* Data:
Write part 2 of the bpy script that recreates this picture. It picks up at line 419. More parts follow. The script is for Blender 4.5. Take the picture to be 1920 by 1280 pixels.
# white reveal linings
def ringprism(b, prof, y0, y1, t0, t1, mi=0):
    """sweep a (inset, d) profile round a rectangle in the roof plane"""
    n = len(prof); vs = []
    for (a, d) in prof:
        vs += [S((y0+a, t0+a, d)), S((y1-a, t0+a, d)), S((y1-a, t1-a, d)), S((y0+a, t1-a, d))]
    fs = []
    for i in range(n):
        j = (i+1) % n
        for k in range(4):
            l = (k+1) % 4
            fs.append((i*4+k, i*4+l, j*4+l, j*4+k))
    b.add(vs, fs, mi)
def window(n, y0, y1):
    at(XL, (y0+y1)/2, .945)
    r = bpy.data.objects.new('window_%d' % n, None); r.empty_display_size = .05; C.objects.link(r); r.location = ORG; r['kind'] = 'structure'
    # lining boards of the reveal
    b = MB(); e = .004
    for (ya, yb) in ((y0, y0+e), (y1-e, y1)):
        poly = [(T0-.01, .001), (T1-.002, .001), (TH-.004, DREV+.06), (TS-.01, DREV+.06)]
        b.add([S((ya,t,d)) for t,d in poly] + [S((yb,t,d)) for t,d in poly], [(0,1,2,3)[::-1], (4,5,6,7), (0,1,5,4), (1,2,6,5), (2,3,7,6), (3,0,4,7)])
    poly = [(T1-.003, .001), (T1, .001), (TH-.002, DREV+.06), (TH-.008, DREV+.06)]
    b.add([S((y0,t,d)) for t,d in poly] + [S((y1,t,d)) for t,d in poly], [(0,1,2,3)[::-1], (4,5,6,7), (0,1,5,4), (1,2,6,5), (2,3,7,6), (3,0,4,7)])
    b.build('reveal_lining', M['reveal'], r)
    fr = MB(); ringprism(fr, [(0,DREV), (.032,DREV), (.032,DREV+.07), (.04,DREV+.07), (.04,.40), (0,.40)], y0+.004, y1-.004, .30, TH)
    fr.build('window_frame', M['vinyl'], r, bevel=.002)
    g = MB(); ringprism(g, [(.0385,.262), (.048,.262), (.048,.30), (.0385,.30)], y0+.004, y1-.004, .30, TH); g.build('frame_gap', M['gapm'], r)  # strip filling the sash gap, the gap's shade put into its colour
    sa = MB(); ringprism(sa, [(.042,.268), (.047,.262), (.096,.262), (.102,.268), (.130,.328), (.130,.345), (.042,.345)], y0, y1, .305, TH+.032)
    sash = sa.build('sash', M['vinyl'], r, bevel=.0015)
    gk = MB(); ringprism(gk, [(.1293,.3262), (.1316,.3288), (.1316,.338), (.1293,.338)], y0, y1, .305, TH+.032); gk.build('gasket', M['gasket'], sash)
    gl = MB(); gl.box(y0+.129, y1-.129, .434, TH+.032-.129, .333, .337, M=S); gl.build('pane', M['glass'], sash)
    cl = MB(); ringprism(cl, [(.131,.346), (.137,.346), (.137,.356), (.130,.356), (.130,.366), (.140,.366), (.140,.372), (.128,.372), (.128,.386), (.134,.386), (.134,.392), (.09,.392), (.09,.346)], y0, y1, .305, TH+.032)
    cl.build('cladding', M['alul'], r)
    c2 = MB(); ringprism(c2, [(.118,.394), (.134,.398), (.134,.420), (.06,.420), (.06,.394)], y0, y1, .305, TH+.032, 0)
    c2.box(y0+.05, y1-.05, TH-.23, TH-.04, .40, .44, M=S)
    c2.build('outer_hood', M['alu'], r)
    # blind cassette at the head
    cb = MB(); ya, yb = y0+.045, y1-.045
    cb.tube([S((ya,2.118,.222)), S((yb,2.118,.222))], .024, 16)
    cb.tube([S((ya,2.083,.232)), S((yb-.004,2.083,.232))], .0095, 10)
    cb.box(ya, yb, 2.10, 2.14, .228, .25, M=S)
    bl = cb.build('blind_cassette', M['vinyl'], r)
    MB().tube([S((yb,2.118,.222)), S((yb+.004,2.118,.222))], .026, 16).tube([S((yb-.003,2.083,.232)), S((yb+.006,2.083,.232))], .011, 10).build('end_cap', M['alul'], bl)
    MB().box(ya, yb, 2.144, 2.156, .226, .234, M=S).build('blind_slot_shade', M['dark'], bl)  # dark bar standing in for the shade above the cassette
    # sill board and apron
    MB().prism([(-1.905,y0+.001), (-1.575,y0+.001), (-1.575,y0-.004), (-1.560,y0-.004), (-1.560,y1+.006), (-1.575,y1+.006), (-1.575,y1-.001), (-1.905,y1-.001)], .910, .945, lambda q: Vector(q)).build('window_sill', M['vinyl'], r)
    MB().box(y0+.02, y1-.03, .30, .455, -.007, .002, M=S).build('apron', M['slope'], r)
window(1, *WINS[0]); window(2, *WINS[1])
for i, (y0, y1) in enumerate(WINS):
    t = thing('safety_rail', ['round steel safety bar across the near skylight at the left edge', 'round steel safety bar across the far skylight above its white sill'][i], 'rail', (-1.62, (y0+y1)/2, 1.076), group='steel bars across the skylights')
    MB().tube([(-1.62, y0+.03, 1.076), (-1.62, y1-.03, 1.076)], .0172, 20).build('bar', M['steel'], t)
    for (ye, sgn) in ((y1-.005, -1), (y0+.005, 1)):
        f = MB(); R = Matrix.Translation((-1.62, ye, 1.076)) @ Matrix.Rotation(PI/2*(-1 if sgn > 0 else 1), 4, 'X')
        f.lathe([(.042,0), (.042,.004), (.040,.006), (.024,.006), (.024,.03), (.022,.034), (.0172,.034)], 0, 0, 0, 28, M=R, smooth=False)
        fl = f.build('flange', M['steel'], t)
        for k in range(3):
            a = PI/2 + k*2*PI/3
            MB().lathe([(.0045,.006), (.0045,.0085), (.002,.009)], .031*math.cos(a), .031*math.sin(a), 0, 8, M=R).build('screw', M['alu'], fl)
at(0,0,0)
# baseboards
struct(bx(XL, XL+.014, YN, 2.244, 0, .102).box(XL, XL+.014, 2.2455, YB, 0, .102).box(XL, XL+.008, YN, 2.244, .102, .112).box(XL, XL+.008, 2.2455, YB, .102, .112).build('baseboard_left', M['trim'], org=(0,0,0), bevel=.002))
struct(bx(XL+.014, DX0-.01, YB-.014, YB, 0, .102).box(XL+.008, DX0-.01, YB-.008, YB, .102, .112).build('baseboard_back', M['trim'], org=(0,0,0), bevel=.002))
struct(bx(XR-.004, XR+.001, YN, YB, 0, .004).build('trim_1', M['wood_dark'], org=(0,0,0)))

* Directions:
Can you give every line above again, exactly as written?

* Problem solution:
Write part 2 of the bpy script that recreates this picture. It picks up at line 419. More parts follow. The script is for Blender 4.5. Take the picture to be 1920 by 1280 pixels.
# white reveal linings
def ringprism(b, prof, y0, y1, t0, t1, mi=0):
    """sweep a (inset, d) profile round a rectangle in the roof plane"""
    n = len(prof); vs = []
    for (a, d) in prof:
        vs += [S((y0+a, t0+a, d)), S((y1-a, t0+a, d)), S((y1-a, t1-a, d)), S((y0+a, t1-a, d))]
    fs = []
    for i in range(n):
        j = (i+1) % n
        for k in range(4):
            l = (k+1) % 4
            fs.append((i*4+k, i*4+l, j*4+l, j*4+k))
    b.add(vs, fs, mi)
def window(n, y0, y1):
    at(XL, (y0+y1)/2, .945)
    r = bpy.data.objects.new('window_%d' % n, None); r.empty_display_size = .05; C.objects.link(r); r.location = ORG; r['kind'] = 'structure'
    # lining boards of the reveal
    b = MB(); e = .004
    for (ya, yb) in ((y0, y0+e), (y1-e, y1)):
        poly = [(T0-.01, .001), (T1-.002, .001), (TH-.004, DREV+.06), (TS-.01, DREV+.06)]
        b.add([S((ya,t,d)) for t,d in poly] + [S((yb,t,d)) for t,d in poly], [(0,1,2,3)[::-1], (4,5,6,7), (0,1,5,4), (1,2,6,5), (2,3,7,6), (3,0,4,7)])
    poly = [(T1-.003, .001), (T1, .001), (TH-.002, DREV+.06), (TH-.008, DREV+.06)]
    b.add([S((y0,t,d)) for t,d in poly] + [S((y1,t,d)) for t,d in poly], [(0,1,2,3)[::-1], (4,5,6,7), (0,1,5,4), (1,2,6,5), (2,3,7,6), (3,0,4,7)])
    b.build('reveal_lining', M['reveal'], r)
    fr = MB(); ringprism(fr, [(0,DREV), (.032,DREV), (.032,DREV+.07), (.04,DREV+.07), (.04,.40), (0,.40)], y0+.004, y1-.004, .30, TH)
    fr.build('window_frame', M['vinyl'], r, bevel=.002)
    g = MB(); ringprism(g, [(.0385,.262), (.048,.262), (.048,.30), (.0385,.30)], y0+.004, y1-.004, .30, TH); g.build('frame_gap', M['gapm'], r)  # strip filling the sash gap, the gap's shade put into its colour
    sa = MB(); ringprism(sa, [(.042,.268), (.047,.262), (.096,.262), (.102,.268), (.130,.328), (.130,.345), (.042,.345)], y0, y1, .305, TH+.032)
    sash = sa.build('sash', M['vinyl'], r, bevel=.0015)
    gk = MB(); ringprism(gk, [(.1293,.3262), (.1316,.3288), (.1316,.338), (.1293,.338)], y0, y1, .305, TH+.032); gk.build('gasket', M['gasket'], sash)
    gl = MB(); gl.box(y0+.129, y1-.129, .434, TH+.032-.129, .333, .337, M=S); gl.build('pane', M['glass'], sash)
    cl = MB(); ringprism(cl, [(.131,.346), (.137,.346), (.137,.356), (.130,.356), (.130,.366), (.140,.366), (.140,.372), (.128,.372), (.128,.386), (.134,.386), (.134,.392), (.09,.392), (.09,.346)], y0, y1, .305, TH+.032)
    cl.build('cladding', M['alul'], r)
    c2 = MB(); ringprism(c2, [(.118,.394), (.134,.398), (.134,.420), (.06,.420), (.06,.394)], y0, y1, .305, TH+.032, 0)
    c2.box(y0+.05, y1-.05, TH-.23, TH-.04, .40, .44, M=S)
    c2.build('outer_hood', M['alu'], r)
    # blind cassette at the head
    cb = MB(); ya, yb = y0+.045, y1-.045
    cb.tube([S((ya,2.118,.222)), S((yb,2.118,.222))], .024, 16)
    cb.tube([S((ya,2.083,.232)), S((yb-.004,2.083,.232))], .0095, 10)
    cb.box(ya, yb, 2.10, 2.14, .228, .25, M=S)
    bl = cb.build('blind_cassette', M['vinyl'], r)
    MB().tube([S((yb,2.118,.222)), S((yb+.004,2.118,.222))], .026, 16).tube([S((yb-.003,2.083,.232)), S((yb+.006,2.083,.232))], .011, 10).build('end_cap', M['alul'], bl)
    MB().box(ya, yb, 2.144, 2.156, .226, .234, M=S).build('blind_slot_shade', M['dark'], bl)  # dark bar standing in for the shade above the cassette
    # sill board and apron
    MB().prism([(-1.905,y0+.001), (-1.575,y0+.001), (-1.575,y0-.004), (-1.560,y0-.004), (-1.560,y1+.006), (-1.575,y1+.006), (-1.575,y1-.001), (-1.905,y1-.001)], .910, .945, lambda q: Vector(q)).build('window_sill', M['vinyl'], r)
    MB().box(y0+.02, y1-.03, .30, .455, -.007, .002, M=S).build('apron', M['slope'], r)
window(1, *WINS[0]); window(2, *WINS[1])
for i, (y0, y1) in enumerate(WINS):
    t = thing('safety_rail', ['round steel safety bar across the near skylight at the left edge', 'round steel safety bar across the far skylight above its white sill'][i], 'rail', (-1.62, (y0+y1)/2, 1.076), group='steel bars across the skylights')
    MB().tube([(-1.62, y0+.03, 1.076), (-1.62, y1-.03, 1.076)], .0172, 20).build('bar', M['steel'], t)
    for (ye, sgn) in ((y1-.005, -1), (y0+.005, 1)):
        f = MB(); R = Matrix.Translation((-1.62, ye, 1.076)) @ Matrix.Rotation(PI/2*(-1 if sgn > 0 else 1), 4, 'X')
        f.lathe([(.042,0), (.042,.004), (.040,.006), (.024,.006), (.024,.03), (.022,.034), (.0172,.034)], 0, 0, 0, 28, M=R, smooth=False)
        fl = f.build('flange', M['steel'], t)
        for k in range(3):
            a = PI/2 + k*2*PI/3
            MB().lathe([(.0045,.006), (.0045,.0085), (.002,.009)], .031*math.cos(a), .031*math.sin(a), 0, 8, M=R).build('screw', M['alu'], fl)
at(0,0,0)
# baseboards
struct(bx(XL, XL+.014, YN, 2.244, 0, .102).box(XL, XL+.014, 2.2455, YB, 0, .102).box(XL, XL+.008, YN, 2.244, .102, .112).box(XL, XL+.008, 2.2455, YB, .102, .112).build('baseboard_left', M['trim'], org=(0,0,0), bevel=.002))
struct(bx(XL+.014, DX0-.01, YB-.014, YB, 0, .102).box(XL+.008, DX0-.01, YB-.008, YB, .102, .112).build('baseboard_back', M['trim'], org=(0,0,0), bevel=.002))
struct(bx(XR-.004, XR+.001, YN, YB, 0, .004).build('trim_1', M['wood_dark'], org=(0,0,0)))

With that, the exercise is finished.